I have set the default route to router 1 on router 2. So router 2 has the same public IP as router 1.
And then 4k direct play works on the network 10.2.1.0. No limits and no transcoding.
But the behavior is not correct in my opinion. If I add the network in Lan networks in the settings and the client can reach the server directly via the local network, then I want to have no restrictions, even if the network has a different public IP address.
That does make sense and I think matches what he’s describing.
But then, what’s the point of the LAN Networks setting?
I totally understand and agree with the security changes Plex made for ... allowed without auth.
But for bandwidth control, it seems like the LAN Networks setting should be the trump card?

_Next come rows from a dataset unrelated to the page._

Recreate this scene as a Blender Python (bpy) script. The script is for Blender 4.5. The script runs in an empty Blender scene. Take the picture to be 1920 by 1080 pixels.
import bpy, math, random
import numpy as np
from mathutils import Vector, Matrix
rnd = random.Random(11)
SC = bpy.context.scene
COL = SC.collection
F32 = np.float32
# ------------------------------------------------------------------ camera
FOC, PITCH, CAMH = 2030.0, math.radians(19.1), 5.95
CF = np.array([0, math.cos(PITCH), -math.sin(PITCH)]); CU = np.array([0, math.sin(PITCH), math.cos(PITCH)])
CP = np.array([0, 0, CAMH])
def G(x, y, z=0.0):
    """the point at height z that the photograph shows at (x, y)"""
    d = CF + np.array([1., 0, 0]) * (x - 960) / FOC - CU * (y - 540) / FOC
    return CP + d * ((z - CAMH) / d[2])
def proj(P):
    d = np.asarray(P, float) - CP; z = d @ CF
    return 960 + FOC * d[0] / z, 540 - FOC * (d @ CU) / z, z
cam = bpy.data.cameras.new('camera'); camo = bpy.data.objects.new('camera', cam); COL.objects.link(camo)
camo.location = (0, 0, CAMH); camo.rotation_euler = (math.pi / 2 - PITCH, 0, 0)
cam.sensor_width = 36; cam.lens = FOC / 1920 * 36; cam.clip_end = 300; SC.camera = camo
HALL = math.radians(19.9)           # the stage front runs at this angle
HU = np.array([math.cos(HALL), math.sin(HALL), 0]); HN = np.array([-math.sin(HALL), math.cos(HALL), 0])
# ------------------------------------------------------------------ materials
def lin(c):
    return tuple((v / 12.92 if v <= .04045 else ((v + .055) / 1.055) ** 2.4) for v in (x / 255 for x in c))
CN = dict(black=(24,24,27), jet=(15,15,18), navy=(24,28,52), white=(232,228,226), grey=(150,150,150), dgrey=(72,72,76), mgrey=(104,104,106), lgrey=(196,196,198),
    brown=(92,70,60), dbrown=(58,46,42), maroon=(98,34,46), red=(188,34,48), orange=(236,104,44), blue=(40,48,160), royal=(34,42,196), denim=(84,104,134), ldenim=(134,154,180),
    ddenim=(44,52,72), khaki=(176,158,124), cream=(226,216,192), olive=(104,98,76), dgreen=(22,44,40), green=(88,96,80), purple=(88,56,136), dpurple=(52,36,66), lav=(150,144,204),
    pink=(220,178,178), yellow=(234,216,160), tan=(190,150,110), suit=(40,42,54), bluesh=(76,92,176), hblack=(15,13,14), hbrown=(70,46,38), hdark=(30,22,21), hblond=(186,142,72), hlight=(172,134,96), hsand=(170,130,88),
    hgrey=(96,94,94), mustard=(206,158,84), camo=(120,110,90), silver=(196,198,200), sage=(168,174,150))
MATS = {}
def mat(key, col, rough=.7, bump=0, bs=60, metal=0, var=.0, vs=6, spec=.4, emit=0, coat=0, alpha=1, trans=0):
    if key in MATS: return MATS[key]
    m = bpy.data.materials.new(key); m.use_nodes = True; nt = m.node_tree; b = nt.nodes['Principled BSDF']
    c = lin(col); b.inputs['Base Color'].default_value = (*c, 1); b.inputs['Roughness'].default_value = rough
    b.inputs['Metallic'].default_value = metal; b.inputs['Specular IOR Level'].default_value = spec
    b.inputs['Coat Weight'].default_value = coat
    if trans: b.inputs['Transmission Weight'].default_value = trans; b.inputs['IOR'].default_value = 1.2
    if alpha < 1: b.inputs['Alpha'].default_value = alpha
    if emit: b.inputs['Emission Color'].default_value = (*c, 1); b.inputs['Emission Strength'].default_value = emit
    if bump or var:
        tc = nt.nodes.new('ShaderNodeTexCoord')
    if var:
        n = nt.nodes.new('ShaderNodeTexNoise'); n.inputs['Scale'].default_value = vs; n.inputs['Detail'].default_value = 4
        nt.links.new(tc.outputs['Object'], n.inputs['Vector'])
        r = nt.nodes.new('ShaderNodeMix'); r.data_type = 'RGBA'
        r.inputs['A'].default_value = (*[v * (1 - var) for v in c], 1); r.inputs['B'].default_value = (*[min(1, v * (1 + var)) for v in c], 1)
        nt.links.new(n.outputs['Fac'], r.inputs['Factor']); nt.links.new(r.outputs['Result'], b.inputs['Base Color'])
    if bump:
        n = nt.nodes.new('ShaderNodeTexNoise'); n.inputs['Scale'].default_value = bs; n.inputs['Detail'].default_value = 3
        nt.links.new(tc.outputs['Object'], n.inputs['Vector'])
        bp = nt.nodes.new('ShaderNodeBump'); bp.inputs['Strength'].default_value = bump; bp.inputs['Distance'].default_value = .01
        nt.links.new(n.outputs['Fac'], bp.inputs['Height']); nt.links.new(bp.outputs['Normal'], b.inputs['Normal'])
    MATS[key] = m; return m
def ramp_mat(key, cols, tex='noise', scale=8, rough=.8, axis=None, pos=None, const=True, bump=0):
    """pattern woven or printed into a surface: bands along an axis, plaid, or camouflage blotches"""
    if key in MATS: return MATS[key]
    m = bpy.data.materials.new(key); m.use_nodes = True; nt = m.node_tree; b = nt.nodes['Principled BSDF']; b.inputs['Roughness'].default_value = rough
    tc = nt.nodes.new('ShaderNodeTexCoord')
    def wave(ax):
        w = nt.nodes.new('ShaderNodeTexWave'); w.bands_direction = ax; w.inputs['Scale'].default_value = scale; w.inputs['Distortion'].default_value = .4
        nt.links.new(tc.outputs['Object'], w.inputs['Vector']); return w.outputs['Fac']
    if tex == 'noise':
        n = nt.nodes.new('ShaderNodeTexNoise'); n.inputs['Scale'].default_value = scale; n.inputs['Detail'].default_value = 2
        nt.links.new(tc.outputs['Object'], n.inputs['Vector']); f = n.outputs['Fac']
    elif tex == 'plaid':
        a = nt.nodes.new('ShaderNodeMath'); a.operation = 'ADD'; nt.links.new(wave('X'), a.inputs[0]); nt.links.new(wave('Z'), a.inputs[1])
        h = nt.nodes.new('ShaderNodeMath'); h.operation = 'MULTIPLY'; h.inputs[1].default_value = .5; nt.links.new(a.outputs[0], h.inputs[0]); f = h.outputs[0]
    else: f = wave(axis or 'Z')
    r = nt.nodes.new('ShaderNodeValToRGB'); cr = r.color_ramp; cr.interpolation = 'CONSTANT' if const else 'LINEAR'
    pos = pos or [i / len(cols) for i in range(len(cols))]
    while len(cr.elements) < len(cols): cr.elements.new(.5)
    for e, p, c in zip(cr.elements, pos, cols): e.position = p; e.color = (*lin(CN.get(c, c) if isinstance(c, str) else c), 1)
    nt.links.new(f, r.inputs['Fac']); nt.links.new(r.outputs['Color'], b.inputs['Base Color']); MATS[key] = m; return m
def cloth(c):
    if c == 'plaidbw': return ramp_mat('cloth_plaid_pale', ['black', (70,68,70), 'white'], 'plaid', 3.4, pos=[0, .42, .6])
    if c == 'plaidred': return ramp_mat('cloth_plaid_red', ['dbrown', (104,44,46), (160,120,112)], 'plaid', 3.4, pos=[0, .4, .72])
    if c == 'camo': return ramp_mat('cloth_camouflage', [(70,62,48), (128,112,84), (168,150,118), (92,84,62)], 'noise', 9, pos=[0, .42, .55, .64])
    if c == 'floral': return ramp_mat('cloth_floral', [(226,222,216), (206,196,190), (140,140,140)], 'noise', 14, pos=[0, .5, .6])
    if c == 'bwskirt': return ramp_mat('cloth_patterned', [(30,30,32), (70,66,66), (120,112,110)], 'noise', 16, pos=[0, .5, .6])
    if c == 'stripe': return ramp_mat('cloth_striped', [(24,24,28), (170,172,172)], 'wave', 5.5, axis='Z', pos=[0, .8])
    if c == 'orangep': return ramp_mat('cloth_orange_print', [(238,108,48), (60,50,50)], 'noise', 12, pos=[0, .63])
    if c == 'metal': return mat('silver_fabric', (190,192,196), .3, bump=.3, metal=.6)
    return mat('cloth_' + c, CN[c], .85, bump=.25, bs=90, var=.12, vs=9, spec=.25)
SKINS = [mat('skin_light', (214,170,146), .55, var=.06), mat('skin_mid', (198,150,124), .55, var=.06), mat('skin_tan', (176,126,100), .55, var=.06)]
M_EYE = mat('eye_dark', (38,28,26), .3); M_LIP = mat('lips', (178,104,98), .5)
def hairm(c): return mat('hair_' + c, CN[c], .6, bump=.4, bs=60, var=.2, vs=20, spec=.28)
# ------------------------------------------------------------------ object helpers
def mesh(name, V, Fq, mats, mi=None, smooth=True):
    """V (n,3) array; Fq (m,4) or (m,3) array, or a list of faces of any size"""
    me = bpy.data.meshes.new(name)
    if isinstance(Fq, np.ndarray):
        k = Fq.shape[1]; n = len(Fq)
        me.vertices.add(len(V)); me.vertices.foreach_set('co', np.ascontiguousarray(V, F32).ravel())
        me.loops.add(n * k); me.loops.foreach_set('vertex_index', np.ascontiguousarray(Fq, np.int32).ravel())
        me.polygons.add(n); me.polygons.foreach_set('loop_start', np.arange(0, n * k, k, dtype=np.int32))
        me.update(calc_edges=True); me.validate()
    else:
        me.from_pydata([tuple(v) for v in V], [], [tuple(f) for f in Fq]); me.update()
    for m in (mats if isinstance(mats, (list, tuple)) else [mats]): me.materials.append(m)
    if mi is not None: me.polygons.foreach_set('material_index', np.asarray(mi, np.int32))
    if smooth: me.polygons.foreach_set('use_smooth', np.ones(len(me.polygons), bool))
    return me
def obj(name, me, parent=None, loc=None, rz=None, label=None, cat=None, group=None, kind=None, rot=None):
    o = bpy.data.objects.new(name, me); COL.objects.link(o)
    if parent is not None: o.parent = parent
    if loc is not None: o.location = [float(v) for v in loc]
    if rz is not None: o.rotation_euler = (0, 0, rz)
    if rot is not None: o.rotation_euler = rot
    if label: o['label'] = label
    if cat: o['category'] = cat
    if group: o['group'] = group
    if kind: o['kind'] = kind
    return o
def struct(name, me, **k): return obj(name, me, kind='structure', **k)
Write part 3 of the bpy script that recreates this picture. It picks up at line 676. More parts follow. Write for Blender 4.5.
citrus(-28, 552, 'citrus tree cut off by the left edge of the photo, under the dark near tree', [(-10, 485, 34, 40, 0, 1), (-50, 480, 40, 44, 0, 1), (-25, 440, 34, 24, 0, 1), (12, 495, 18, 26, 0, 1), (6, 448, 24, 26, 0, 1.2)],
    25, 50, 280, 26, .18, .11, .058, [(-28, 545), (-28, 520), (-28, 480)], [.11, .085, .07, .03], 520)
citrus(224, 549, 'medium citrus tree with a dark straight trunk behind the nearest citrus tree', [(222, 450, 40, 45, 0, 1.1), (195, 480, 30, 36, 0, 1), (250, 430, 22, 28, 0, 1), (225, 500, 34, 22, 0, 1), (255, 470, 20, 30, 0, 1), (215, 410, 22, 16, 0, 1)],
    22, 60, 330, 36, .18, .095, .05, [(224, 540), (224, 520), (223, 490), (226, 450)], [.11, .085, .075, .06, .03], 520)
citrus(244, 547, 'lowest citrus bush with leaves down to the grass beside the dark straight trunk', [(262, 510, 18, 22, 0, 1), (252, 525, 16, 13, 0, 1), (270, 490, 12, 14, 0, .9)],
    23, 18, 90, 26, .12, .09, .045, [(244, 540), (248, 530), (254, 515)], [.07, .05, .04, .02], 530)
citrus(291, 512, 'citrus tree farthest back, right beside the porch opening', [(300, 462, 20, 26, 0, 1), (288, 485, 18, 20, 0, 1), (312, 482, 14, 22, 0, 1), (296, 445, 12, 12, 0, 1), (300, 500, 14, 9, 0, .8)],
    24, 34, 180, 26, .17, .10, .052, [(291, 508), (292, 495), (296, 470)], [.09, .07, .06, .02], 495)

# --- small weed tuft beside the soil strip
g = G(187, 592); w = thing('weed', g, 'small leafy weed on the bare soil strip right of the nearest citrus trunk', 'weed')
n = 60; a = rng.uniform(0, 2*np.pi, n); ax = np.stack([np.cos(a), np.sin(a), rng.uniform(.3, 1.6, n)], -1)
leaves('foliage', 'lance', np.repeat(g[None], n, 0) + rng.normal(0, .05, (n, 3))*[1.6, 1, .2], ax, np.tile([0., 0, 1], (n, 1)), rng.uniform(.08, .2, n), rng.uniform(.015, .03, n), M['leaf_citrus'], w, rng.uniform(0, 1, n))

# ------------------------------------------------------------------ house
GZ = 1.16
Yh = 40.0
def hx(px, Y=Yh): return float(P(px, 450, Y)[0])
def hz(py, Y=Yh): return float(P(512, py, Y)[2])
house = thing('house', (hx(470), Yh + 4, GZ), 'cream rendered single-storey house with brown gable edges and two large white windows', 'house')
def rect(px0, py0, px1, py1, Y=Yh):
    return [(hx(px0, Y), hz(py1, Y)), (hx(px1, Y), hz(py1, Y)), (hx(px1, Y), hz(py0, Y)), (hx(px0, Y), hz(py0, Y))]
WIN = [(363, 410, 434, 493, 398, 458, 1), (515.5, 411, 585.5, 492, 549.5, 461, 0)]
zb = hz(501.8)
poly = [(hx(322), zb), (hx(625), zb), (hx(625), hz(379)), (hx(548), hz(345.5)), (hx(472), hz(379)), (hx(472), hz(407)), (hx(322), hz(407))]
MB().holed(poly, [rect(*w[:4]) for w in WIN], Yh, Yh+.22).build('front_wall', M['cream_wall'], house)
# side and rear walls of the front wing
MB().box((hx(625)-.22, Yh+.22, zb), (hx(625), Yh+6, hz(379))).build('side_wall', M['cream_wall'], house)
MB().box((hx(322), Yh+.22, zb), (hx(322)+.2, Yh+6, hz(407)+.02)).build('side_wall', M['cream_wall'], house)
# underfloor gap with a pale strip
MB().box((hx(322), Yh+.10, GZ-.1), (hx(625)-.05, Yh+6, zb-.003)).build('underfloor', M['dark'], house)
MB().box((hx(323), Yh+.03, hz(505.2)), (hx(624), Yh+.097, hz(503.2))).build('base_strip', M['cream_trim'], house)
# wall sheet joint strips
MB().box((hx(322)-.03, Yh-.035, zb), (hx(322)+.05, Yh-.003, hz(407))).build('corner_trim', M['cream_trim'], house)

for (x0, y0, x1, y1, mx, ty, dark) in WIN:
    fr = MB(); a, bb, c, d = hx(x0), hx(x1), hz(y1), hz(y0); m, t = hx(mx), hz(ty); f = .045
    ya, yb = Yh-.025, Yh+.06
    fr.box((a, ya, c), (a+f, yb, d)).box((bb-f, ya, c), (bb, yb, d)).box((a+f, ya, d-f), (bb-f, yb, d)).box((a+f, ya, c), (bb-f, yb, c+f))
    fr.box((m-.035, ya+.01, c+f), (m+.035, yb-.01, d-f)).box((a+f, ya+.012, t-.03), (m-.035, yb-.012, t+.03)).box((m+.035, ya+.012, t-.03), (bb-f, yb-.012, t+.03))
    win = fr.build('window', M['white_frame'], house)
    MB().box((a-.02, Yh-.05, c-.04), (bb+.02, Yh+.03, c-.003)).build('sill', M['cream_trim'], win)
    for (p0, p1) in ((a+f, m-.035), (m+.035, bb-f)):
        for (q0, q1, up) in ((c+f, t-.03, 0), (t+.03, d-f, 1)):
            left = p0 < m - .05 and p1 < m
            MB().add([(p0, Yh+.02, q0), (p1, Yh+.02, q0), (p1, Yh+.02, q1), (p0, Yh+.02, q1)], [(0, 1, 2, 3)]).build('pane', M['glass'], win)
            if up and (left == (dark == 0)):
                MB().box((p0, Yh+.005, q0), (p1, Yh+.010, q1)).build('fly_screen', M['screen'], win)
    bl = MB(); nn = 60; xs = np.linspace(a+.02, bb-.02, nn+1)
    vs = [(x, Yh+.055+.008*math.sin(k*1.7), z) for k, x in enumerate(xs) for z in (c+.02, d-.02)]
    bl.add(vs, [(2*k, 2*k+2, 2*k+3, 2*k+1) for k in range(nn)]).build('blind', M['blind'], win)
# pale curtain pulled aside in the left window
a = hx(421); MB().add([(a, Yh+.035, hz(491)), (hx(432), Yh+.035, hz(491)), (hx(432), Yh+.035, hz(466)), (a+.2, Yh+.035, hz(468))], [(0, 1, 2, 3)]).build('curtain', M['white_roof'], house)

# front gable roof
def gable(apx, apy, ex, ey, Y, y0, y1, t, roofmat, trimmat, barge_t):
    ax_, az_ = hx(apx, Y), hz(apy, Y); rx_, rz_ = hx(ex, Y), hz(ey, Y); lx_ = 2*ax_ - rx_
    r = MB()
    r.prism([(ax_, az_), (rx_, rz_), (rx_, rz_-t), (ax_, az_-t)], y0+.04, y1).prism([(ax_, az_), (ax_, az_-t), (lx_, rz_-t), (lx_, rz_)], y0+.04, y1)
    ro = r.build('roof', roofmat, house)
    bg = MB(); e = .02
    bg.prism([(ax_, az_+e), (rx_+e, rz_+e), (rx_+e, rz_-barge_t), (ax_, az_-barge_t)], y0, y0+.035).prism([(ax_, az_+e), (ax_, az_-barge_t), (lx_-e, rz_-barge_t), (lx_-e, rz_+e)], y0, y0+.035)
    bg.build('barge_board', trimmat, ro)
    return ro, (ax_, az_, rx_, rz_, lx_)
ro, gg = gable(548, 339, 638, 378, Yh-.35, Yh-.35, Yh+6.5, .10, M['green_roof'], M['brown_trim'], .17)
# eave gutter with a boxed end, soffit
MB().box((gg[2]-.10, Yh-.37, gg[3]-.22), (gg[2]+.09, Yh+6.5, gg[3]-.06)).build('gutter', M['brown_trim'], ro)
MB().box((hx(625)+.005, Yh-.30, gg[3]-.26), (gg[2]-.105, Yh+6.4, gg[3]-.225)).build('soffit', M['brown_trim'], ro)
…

(There were some other posts about “why is bandwidth control acting funky for my client on a local VPN? LAN Networks is being ignored.”. I’ll try to find them. I wonder if it’s related.)
You can’t trump something just by saying “this is what I want” when:
You can’t set a netmask which makes it legitimate
It’s more than 1 hop away
It doesn’t have have a gateway.
This whole problem is a network design problem.
In this case, PMS should be on a 10. network with a WIDE netmask to include it all.
( Example: 10.0.0.2/8 - 24 bit subnet with PMS on the first IP below the router)
where PMS is at the top of the heap, not stuck out in right field.
To fix this network is easy but it’s up to the users to manage their own networks.
Make a big subnet
Put PMS in the main subnet and give it a wide subnet mask
The whole network should appear “Subnet FLAT” to PMS.